Exercise details | Starting at the first line of the listing below, repeat each line exactly until the line containing "return loft(rings, n)", which you include. Leave out pictures.

Supplied information |
# # # # # # #
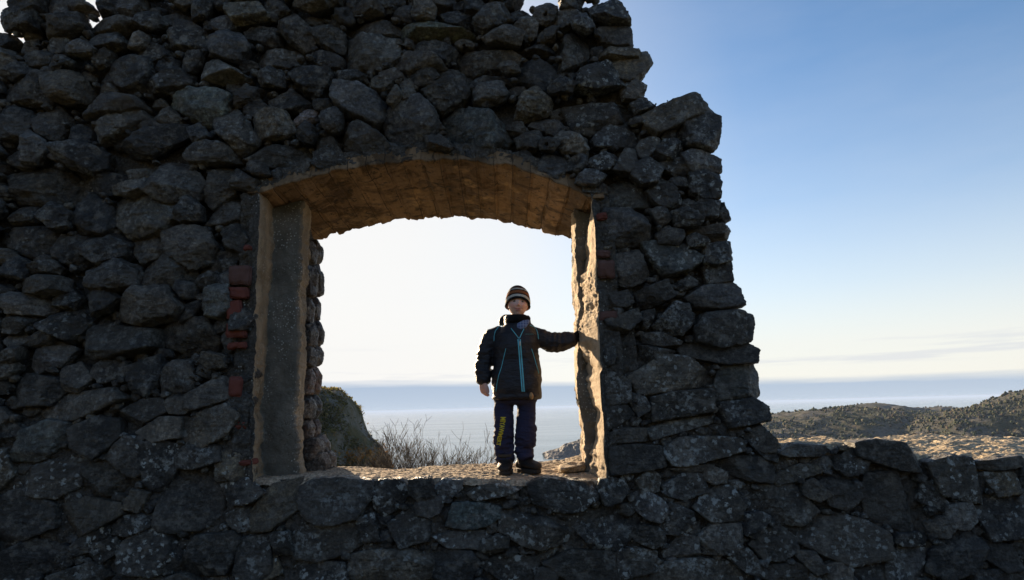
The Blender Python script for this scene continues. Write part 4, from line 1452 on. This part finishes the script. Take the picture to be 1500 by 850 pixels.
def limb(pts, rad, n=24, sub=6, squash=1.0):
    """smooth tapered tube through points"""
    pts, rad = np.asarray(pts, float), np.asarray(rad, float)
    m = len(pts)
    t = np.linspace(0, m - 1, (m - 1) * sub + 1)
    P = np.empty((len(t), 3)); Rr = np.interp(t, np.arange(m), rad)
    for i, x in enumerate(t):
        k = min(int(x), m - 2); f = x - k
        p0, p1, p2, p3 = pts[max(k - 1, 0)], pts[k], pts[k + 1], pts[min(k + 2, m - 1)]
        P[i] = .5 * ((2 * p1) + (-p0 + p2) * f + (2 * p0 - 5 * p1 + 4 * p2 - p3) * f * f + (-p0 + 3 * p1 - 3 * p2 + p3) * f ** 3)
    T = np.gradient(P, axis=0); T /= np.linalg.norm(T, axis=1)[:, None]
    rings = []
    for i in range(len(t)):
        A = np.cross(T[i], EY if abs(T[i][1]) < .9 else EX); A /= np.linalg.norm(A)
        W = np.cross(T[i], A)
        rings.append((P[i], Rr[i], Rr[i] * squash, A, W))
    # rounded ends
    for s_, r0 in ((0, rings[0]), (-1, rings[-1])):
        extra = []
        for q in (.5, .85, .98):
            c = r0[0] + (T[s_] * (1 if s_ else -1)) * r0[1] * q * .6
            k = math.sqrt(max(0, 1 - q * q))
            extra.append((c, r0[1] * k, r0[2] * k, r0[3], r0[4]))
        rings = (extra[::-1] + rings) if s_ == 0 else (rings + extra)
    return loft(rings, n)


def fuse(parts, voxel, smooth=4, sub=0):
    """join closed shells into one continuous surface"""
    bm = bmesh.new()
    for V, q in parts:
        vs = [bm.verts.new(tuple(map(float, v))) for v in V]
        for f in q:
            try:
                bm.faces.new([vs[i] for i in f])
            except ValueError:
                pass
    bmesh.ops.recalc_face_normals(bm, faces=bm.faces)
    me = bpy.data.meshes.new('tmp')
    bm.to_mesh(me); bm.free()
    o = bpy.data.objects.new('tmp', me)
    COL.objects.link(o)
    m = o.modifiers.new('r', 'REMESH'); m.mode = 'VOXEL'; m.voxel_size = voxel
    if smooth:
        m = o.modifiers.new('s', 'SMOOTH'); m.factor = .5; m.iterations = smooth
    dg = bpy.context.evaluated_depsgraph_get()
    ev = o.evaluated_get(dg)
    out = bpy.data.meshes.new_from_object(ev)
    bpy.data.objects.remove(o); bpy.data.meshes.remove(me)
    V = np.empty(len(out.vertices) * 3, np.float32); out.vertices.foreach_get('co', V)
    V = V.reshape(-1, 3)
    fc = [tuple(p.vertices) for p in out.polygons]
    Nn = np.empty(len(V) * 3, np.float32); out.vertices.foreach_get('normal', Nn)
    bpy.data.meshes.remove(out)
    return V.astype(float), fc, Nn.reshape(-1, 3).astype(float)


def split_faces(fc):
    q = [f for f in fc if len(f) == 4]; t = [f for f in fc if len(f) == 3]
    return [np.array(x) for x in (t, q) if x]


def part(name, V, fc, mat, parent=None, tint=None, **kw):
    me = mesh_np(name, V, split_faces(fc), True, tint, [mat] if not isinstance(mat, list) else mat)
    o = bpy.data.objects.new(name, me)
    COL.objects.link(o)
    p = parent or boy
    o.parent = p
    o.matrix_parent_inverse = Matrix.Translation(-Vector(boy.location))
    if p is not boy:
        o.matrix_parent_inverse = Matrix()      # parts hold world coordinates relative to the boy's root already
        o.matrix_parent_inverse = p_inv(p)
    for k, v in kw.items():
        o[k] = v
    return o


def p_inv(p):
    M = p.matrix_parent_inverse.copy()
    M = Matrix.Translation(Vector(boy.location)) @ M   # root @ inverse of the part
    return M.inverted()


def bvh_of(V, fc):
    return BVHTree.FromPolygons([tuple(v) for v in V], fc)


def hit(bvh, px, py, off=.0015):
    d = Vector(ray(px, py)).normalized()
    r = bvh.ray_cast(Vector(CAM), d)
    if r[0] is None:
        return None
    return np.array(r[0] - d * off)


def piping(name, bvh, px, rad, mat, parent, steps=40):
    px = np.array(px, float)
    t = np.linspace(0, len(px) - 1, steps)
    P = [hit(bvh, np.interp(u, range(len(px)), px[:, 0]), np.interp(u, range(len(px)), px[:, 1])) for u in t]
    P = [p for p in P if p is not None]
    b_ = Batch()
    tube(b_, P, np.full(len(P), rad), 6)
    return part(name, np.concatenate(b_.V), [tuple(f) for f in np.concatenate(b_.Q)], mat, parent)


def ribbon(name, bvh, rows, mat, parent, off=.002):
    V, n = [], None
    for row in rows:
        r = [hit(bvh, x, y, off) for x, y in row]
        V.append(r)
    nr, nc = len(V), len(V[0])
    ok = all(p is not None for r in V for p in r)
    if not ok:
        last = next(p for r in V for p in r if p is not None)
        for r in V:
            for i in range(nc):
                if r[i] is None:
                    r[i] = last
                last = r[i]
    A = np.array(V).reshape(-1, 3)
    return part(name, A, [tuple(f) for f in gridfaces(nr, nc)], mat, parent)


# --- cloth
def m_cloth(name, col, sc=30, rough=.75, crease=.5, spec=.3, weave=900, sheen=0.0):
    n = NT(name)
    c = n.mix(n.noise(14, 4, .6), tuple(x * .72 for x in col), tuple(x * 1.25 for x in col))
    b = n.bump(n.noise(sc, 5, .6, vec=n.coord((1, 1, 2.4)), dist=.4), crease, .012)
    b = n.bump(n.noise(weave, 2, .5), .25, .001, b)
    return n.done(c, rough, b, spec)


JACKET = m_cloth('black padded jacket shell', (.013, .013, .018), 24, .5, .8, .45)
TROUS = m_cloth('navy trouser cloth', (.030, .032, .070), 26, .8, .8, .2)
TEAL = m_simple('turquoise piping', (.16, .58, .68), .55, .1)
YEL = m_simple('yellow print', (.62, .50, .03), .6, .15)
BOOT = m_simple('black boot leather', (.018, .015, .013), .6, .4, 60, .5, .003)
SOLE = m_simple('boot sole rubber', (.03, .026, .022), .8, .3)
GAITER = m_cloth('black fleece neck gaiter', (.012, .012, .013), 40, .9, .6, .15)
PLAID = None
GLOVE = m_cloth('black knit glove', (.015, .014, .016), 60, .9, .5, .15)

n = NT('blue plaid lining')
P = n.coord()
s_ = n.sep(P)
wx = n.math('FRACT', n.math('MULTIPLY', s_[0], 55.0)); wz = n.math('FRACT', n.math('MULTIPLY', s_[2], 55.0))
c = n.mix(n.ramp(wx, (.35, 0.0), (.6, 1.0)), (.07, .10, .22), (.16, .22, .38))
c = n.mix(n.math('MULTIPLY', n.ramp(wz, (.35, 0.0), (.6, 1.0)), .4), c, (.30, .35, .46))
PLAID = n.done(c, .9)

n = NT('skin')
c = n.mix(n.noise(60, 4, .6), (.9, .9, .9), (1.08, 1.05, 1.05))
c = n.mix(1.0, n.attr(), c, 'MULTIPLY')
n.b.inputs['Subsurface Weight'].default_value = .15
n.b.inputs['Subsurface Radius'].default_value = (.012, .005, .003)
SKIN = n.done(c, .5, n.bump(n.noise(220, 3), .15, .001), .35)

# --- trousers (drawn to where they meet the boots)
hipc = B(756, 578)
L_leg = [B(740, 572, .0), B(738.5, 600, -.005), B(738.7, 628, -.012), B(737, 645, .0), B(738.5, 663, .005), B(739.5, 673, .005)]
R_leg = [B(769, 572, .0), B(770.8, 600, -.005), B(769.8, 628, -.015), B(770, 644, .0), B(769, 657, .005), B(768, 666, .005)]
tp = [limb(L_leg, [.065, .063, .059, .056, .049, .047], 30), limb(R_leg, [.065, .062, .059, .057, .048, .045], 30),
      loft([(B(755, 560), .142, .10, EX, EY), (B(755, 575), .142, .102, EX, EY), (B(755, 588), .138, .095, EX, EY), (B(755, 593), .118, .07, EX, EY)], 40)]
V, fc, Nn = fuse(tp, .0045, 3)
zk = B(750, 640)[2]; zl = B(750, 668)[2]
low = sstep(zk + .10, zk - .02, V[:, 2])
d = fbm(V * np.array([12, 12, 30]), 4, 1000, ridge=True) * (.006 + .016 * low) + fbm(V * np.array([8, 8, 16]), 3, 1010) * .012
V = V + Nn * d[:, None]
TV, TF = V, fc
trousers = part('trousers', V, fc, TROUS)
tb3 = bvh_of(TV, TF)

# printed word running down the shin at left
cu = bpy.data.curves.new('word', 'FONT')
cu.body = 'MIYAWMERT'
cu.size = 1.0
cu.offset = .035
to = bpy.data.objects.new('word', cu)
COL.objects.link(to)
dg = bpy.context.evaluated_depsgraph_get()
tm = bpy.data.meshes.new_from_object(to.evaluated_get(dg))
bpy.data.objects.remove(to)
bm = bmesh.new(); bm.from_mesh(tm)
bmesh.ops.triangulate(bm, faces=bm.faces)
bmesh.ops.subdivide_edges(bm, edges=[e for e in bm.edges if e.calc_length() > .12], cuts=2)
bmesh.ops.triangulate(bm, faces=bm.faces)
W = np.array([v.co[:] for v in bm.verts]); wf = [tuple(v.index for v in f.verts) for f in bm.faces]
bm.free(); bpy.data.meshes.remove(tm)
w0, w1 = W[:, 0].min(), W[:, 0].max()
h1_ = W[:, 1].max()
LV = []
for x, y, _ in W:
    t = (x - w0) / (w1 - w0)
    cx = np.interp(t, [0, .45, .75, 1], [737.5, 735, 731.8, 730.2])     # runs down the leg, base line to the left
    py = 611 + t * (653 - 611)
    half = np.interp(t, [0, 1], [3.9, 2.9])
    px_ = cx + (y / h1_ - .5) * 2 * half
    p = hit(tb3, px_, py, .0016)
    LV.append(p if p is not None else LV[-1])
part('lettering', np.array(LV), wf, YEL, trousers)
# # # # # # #
Solution for this task |
The Blender Python script for this scene continues. Write part 4, from line 1452 on. This part finishes the script. Take the picture to be 1500 by 850 pixels.
def limb(pts, rad, n=24, sub=6, squash=1.0):
    """smooth tapered tube through points"""
    pts, rad = np.asarray(pts, float), np.asarray(rad, float)
    m = len(pts)
    t = np.linspace(0, m - 1, (m - 1) * sub + 1)
    P = np.empty((len(t), 3)); Rr = np.interp(t, np.arange(m), rad)
    for i, x in enumerate(t):
        k = min(int(x), m - 2); f = x - k
        p0, p1, p2, p3 = pts[max(k - 1, 0)], pts[k], pts[k + 1], pts[min(k + 2, m - 1)]
        P[i] = .5 * ((2 * p1) + (-p0 + p2) * f + (2 * p0 - 5 * p1 + 4 * p2 - p3) * f * f + (-p0 + 3 * p1 - 3 * p2 + p3) * f ** 3)
    T = np.gradient(P, axis=0); T /= np.linalg.norm(T, axis=1)[:, None]
    rings = []
    for i in range(len(t)):
        A = np.cross(T[i], EY if abs(T[i][1]) < .9 else EX); A /= np.linalg.norm(A)
        W = np.cross(T[i], A)
        rings.append((P[i], Rr[i], Rr[i] * squash, A, W))
    # rounded ends
    for s_, r0 in ((0, rings[0]), (-1, rings[-1])):
        extra = []
        for q in (.5, .85, .98):
            c = r0[0] + (T[s_] * (1 if s_ else -1)) * r0[1] * q * .6
            k = math.sqrt(max(0, 1 - q * q))
            extra.append((c, r0[1] * k, r0[2] * k, r0[3], r0[4]))
        rings = (extra[::-1] + rings) if s_ == 0 else (rings + extra)
    return loft(rings, n)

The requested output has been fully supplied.